-- START OF Information provided --
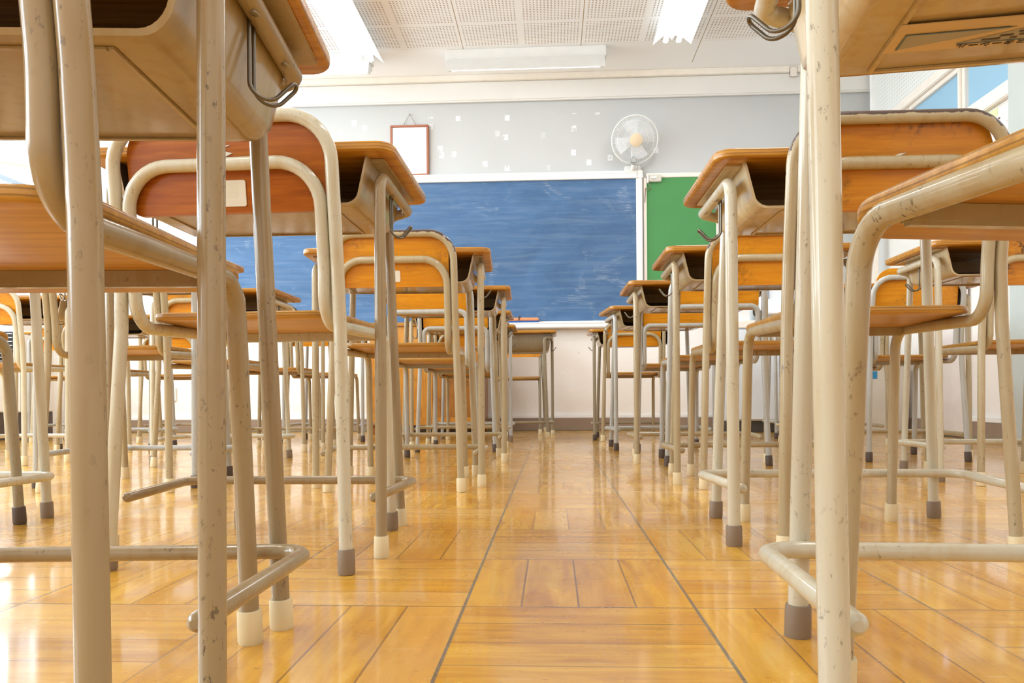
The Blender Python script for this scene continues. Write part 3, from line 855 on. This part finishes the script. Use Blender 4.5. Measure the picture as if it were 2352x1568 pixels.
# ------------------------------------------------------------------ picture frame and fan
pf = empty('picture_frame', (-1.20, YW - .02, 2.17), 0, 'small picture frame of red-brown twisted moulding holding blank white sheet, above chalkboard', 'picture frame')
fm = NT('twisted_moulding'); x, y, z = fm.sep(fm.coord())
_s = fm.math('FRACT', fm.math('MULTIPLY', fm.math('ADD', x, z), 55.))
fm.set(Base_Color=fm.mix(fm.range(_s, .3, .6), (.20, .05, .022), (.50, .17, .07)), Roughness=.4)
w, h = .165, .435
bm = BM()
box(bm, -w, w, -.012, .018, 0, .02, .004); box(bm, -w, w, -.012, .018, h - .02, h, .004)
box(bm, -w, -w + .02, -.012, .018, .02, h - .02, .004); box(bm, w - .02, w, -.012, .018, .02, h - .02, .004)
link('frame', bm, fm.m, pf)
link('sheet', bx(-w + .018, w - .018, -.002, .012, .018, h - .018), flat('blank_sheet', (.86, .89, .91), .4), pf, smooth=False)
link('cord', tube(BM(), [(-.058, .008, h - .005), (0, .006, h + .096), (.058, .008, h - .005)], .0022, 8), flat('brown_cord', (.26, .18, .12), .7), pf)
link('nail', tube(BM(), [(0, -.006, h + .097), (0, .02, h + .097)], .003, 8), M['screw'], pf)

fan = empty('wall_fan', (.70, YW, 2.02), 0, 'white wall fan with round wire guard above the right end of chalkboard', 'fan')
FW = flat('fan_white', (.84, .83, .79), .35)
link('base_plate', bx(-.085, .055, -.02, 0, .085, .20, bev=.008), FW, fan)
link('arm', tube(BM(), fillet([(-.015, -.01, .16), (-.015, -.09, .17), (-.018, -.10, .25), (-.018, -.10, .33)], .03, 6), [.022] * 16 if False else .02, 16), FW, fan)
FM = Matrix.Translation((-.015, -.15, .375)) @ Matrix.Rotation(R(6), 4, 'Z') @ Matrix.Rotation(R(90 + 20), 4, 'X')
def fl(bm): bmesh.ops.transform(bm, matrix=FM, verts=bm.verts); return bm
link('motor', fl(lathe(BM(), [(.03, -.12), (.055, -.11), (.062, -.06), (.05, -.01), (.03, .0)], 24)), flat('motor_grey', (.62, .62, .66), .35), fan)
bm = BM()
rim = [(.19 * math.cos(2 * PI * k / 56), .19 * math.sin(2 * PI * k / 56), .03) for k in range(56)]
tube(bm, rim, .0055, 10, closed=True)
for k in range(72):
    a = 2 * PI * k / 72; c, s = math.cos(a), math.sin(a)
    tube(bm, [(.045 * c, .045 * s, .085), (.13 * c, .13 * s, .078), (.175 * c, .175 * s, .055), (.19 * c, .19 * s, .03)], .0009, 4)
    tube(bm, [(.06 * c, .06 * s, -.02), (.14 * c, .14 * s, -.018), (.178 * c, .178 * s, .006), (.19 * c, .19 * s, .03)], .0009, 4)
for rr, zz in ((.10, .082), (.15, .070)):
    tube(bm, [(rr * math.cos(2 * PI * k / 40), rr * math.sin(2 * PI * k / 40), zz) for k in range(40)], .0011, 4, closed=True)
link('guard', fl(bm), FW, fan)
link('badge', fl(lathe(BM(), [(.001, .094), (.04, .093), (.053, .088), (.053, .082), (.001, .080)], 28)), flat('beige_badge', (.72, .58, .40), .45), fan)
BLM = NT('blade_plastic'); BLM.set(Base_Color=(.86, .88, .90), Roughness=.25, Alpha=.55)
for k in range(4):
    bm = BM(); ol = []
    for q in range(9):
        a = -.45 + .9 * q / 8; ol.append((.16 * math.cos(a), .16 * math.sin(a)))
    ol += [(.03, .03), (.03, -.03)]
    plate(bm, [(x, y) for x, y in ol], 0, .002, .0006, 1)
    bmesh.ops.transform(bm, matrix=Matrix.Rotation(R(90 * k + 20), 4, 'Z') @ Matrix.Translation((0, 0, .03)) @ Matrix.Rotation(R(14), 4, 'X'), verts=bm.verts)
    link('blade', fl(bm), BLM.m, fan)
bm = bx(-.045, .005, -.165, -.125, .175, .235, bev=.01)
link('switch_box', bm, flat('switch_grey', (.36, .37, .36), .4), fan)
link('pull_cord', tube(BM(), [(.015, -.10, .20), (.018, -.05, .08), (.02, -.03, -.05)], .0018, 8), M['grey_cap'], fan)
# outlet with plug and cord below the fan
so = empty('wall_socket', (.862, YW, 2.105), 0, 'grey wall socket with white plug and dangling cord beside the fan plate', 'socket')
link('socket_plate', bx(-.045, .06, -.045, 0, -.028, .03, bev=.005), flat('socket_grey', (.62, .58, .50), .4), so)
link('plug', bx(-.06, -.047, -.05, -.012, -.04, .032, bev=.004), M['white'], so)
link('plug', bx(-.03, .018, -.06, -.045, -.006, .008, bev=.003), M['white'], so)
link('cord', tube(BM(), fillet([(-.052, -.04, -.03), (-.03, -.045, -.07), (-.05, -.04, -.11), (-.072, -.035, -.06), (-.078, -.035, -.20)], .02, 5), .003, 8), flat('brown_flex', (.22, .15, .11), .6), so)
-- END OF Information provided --
**Written problem:**
With the pictures left out, transcribe the material exactly.

**In response:**
The Blender Python script for this scene continues. Write part 3, from line 855 on. This part finishes the script. Use Blender 4.5. Measure the picture as if it were 2352x1568 pixels.
# ------------------------------------------------------------------ picture frame and fan
pf = empty('picture_frame', (-1.20, YW - .02, 2.17), 0, 'small picture frame of red-brown twisted moulding holding blank white sheet, above chalkboard', 'picture frame')
fm = NT('twisted_moulding'); x, y, z = fm.sep(fm.coord())
_s = fm.math('FRACT', fm.math('MULTIPLY', fm.math('ADD', x, z), 55.))
fm.set(Base_Color=fm.mix(fm.range(_s, .3, .6), (.20, .05, .022), (.50, .17, .07)), Roughness=.4)
w, h = .165, .435
bm = BM()
box(bm, -w, w, -.012, .018, 0, .02, .004); box(bm, -w, w, -.012, .018, h - .02, h, .004)
box(bm, -w, -w + .02, -.012, .018, .02, h - .02, .004); box(bm, w - .02, w, -.012, .018, .02, h - .02, .004)
link('frame', bm, fm.m, pf)
link('sheet', bx(-w + .018, w - .018, -.002, .012, .018, h - .018), flat('blank_sheet', (.86, .89, .91), .4), pf, smooth=False)
link('cord', tube(BM(), [(-.058, .008, h - .005), (0, .006, h + .096), (.058, .008, h - .005)], .0022, 8), flat('brown_cord', (.26, .18, .12), .7), pf)
link('nail', tube(BM(), [(0, -.006, h + .097), (0, .02, h + .097)], .003, 8), M['screw'], pf)

fan = empty('wall_fan', (.70, YW, 2.02), 0, 'white wall fan with round wire guard above the right end of chalkboard', 'fan')
FW = flat('fan_white', (.84, .83, .79), .35)
link('base_plate', bx(-.085, .055, -.02, 0, .085, .20, bev=.008), FW, fan)
link('arm', tube(BM(), fillet([(-.015, -.01, .16), (-.015, -.09, .17), (-.018, -.10, .25), (-.018, -.10, .33)], .03, 6), [.022] * 16 if False else .02, 16), FW, fan)
FM = Matrix.Translation((-.015, -.15, .375)) @ Matrix.Rotation(R(6), 4, 'Z') @ Matrix.Rotation(R(90 + 20), 4, 'X')
def fl(bm): bmesh.ops.transform(bm, matrix=FM, verts=bm.verts); return bm
link('motor', fl(lathe(BM(), [(.03, -.12), (.055, -.11), (.062, -.06), (.05, -.01), (.03, .0)], 24)), flat('motor_grey', (.62, .62, .66), .35), fan)
bm = BM()
rim = [(.19 * math.cos(2 * PI * k / 56), .19 * math.sin(2 * PI * k / 56), .03) for k in range(56)]
tube(bm, rim, .0055, 10, closed=True)
for k in range(72):
    a = 2 * PI * k / 72; c, s = math.cos(a), math.sin(a)
    tube(bm, [(.045 * c, .045 * s, .085), (.13 * c, .13 * s, .078), (.175 * c, .175 * s, .055), (.19 * c, .19 * s, .03)], .0009, 4)
    tube(bm, [(.06 * c, .06 * s, -.02), (.14 * c, .14 * s, -.018), (.178 * c, .178 * s, .006), (.19 * c, .19 * s, .03)], .0009, 4)
for rr, zz in ((.10, .082), (.15, .070)):
    tube(bm, [(rr * math.cos(2 * PI * k / 40), rr * math.sin(2 * PI * k / 40), zz) for k in range(40)], .0011, 4, closed=True)
link('guard', fl(bm), FW, fan)
link('badge', fl(lathe(BM(), [(.001, .094), (.04, .093), (.053, .088), (.053, .082), (.001, .080)], 28)), flat('beige_badge', (.72, .58, .40), .45), fan)
BLM = NT('blade_plastic'); BLM.set(Base_Color=(.86, .88, .90), Roughness=.25, Alpha=.55)
for k in range(4):
    bm = BM(); ol = []
    for q in range(9):
        a = -.45 + .9 * q / 8; ol.append((.16 * math.cos(a), .16 * math.sin(a)))
    ol += [(.03, .03), (.03, -.03)]
    plate(bm, [(x, y) for x, y in ol], 0, .002, .0006, 1)
    bmesh.ops.transform(bm, matrix=Matrix.Rotation(R(90 * k + 20), 4, 'Z') @ Matrix.Translation((0, 0, .03)) @ Matrix.Rotation(R(14), 4, 'X'), verts=bm.verts)
    link('blade', fl(bm), BLM.m, fan)
bm = bx(-.045, .005, -.165, -.125, .175, .235, bev=.01)
link('switch_box', bm, flat('switch_grey', (.36, .37, .36), .4), fan)
link('pull_cord', tube(BM(), [(.015, -.10, .20), (.018, -.05, .08), (.02, -.03, -.05)], .0018, 8), M['grey_cap'], fan)
# outlet with plug and cord below the fan
so = empty('wall_socket', (.862, YW, 2.105), 0, 'grey wall socket with white plug and dangling cord beside the fan plate', 'socket')
link('socket_plate', bx(-.045, .06, -.045, 0, -.028, .03, bev=.005), flat('socket_grey', (.62, .58, .50), .4), so)
link('plug', bx(-.06, -.047, -.05, -.012, -.04, .032, bev=.004), M['white'], so)
link('plug', bx(-.03, .018, -.06, -.045, -.006, .008, bev=.003), M['white'], so)
link('cord', tube(BM(), fillet([(-.052, -.04, -.03), (-.03, -.045, -.07), (-.05, -.04, -.11), (-.072, -.035, -.06), (-.078, -.035, -.20)], .02, 5), .003, 8), flat('brown_flex', (.22, .15, .11), .6), so)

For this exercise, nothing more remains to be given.